|
Not Ranked
:
+0 / -0
0 score
Re: Chinese Knowledge Inspired Leonardo da Vinci and Galileo? Yes, says, Menzies.
I think the average "academic" historian lacks the practical experience of how rapidly ships and horses ect, could cover great distances and so finds it difficult to appreciate how quickly information could be passed from here to there. For example, a small sailing yacht can get from England to America in a couple of months. A Brixam fishing boat with a good wind could make 18 miles /hour. One of Napoleons generals made the round trip by post coach back and forth from Paris to Rome in a long weekend. In the museum in Groningen (Holland), there are many log-bocks from Dutch barges that rounded the Horn without compasses as they were to expensive.

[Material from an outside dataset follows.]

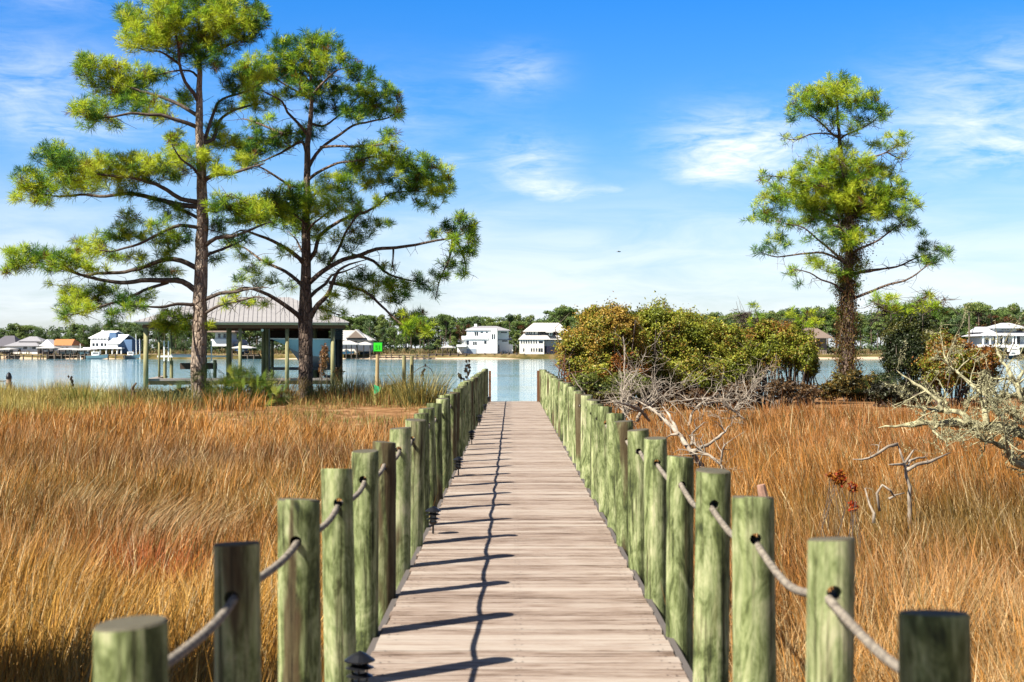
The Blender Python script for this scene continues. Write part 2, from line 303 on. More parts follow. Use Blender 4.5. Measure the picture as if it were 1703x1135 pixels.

There are it appears possible indications that the Phoneticians visited Australia on a regular basis, the Viking boats could make Scottland in 36 hours and so on. All of which shows that through out history much more intercommunication has existed than is recorded. As a retired wooden ship builder the techniques "still" used to assemble wooden ships are lost in the mists of time, the trunel, a sort of wooden nail, easy to make may be as old as mankind. Two experienced men can build a 7metre boat in a week in split oak! To say that a "technique" or area of "knowledge" remained long isolated in any one place for long is a thus a little exaggerated. One only has to read Herodotus, to see how quickly and far he could travel. Take the Harappas peoples, sailing back and forth to Asia could of been a regular affair, certainly their distinctive pottery has turned up all over the place.